You only have to look at the self-shot promotional video for Replica (which I did _after_ finishing the novel) to see that Jack Heath is a young author overflowing with self-confidence. And well he might be. Because Replica is a 200 page long tour-de-force.

The author has several sci-fi type thrillers to his name, and already quite a reputation in Australia.

He really knows how to write action scenes and paces the book like a pro. Anthony Horowitz fans will love it.

The novel’s opening is brilliantly conceived. Chloe (whose voice narrates the novel) is essentially a robot with artificial intelligence. She has, we understand, been cloned by the real Chloe, working secretly in the house basement. She has been programmed with the real Chloe’s memories and, because of the sophistication of the software, is able to experience a simulation of human feelings.
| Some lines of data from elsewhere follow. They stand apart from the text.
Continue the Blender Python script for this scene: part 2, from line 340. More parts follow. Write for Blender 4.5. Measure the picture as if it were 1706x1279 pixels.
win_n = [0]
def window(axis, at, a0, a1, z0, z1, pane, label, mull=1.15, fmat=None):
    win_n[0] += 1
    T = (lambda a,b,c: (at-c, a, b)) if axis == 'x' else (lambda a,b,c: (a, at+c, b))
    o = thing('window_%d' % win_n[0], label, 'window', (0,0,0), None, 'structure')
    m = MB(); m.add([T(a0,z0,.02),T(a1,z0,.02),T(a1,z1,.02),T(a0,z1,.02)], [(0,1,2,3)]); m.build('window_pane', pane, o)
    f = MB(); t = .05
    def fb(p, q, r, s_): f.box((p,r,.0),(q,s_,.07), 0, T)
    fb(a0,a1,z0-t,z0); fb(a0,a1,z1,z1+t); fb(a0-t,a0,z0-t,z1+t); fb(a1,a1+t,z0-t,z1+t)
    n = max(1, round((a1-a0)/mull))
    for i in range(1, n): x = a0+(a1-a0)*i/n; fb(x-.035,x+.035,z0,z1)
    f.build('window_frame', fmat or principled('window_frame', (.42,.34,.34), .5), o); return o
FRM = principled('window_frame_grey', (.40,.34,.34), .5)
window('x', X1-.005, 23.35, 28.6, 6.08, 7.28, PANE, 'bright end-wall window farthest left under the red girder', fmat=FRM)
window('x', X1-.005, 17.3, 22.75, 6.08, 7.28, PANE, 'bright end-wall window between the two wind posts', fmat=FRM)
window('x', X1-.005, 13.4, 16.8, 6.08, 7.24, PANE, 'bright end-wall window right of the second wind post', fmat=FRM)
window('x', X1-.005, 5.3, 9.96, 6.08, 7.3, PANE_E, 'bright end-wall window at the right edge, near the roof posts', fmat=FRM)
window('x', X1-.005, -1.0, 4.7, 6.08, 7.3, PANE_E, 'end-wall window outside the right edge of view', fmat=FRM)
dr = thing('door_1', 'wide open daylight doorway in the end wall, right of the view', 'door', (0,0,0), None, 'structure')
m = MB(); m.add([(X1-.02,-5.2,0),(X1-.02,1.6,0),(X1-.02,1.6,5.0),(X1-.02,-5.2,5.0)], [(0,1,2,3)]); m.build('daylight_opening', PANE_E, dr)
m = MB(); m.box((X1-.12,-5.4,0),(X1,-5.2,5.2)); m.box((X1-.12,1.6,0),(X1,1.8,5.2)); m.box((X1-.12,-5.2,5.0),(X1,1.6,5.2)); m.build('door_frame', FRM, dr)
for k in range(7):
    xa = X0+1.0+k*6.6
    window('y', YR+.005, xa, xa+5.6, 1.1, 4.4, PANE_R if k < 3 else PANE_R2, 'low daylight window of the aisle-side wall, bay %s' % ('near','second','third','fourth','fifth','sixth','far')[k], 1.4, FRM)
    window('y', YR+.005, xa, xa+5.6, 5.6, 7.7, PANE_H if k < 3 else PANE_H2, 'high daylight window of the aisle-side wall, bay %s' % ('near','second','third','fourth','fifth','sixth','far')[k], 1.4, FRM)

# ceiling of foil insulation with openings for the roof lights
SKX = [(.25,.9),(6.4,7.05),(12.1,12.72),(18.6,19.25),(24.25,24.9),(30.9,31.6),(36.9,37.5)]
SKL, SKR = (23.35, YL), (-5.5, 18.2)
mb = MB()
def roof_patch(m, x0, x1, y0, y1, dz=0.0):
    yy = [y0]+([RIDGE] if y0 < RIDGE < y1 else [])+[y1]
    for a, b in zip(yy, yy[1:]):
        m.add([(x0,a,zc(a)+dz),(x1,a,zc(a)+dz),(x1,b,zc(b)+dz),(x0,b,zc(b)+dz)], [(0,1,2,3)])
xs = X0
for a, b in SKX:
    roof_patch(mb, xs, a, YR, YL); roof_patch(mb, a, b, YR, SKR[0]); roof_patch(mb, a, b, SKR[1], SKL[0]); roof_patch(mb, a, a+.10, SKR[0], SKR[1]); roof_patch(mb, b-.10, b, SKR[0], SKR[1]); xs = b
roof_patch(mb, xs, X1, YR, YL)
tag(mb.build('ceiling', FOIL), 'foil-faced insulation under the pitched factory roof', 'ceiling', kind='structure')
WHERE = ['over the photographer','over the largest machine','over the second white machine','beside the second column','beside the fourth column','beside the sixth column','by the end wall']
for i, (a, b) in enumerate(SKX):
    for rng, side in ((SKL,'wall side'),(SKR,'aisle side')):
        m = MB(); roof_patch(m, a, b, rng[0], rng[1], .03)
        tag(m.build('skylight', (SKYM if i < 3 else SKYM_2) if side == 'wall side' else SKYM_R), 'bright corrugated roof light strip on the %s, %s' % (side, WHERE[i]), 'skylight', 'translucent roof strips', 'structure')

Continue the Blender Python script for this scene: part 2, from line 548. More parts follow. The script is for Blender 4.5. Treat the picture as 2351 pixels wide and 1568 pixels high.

It takes a leap of faith for the reader to run with this idea and had Heath’s skill as a storyteller been in any way suspect the whole thing would have fallen on its face immediately.

But the artificial Chloe is made entirely believable.

I have to say I enjoyed the first half of the book (which concentrates on Chloe’s struggles to fool the parents and the real Chloe’s college friends that she is who she is claiming to be) rather more than the second (in which the thriller narrative takes over) but then I’m not the target audience.

It Didn’t Happen

Sandra Glover

Andersen Press


Oct 2005

Sandra Glover is a daring writer. Her prose pulls out subjects that desperately matter to young people. Her books are dynamic. Readers cannot sit on the sidelines allowing words to wash over them. The narrative must be engaged with. Readers make active decisions about what they believe and feel and thereby are responsible for crafting their own distinctive interpretation on what they have read. This makes the books perfect for discussion, for sharing and debating ideas and issues.
In It didn’t happen a complex understanding is shown for the way memory and truth underpin the way we grapple with our past, thereby forging a place for us in the present and allowing means for us to push into our every future’ The story is told in snatched vignettes between Paul and a third person narrator that focuses on his sister Laura and ex-girlfriend Melissa. It is this duplicity of views that allows for a blurring and obfuscation of fact and truth. Just as it is impossible to speak too highly of this book, it is impossible to tell too much without influencing possible interpretations.
Badly disabled following an accident on a motorcycle, Melissa cannot see how her life, her aims and aspirations can be met. Feeling inexorably guilty at the fate Melissa has befallen, Paul craves to support and help his ex-girlfriend. Together they set off towards the sea one night and what follows could either be deeply tragic or life-affirming and magic ‘ piece the puzzle together and decide for yourself!